- _Exercise prompt_
The lines to reproduce run from the first one through the line containing "rng=random.Random(7)". Reproduce them exactly.

- _Provided data_
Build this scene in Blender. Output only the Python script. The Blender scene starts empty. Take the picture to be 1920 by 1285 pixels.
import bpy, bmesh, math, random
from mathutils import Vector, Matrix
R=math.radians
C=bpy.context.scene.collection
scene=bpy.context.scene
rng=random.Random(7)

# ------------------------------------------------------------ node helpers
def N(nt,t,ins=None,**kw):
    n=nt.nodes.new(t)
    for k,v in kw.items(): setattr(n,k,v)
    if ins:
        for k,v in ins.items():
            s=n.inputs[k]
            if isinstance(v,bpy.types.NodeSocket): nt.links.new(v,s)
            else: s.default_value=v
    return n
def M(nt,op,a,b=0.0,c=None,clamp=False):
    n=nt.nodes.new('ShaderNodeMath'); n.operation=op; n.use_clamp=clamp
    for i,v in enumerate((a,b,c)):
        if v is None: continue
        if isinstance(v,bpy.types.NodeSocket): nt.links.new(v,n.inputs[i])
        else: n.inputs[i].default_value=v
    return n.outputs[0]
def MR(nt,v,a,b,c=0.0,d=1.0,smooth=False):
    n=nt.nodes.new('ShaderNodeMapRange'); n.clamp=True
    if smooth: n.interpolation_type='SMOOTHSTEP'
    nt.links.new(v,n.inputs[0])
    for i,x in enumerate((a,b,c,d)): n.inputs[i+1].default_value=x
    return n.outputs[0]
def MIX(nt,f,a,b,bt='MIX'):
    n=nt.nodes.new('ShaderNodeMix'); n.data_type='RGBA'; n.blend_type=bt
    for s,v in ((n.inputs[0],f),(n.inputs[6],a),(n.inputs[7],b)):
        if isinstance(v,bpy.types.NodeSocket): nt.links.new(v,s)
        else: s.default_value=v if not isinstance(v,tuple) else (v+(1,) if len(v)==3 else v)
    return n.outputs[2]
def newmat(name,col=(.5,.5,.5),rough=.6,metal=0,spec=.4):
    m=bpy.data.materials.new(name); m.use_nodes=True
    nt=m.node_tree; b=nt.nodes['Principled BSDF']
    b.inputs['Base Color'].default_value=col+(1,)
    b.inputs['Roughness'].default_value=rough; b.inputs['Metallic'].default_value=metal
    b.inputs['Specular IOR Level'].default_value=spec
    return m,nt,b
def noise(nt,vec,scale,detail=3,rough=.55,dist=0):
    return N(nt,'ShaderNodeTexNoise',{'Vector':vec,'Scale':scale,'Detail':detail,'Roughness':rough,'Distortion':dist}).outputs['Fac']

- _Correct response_
Build this scene in Blender. Output only the Python script. The Blender scene starts empty. Take the picture to be 1920 by 1285 pixels.
import bpy, bmesh, math, random
from mathutils import Vector, Matrix
R=math.radians
C=bpy.context.scene.collection
scene=bpy.context.scene
rng=random.Random(7)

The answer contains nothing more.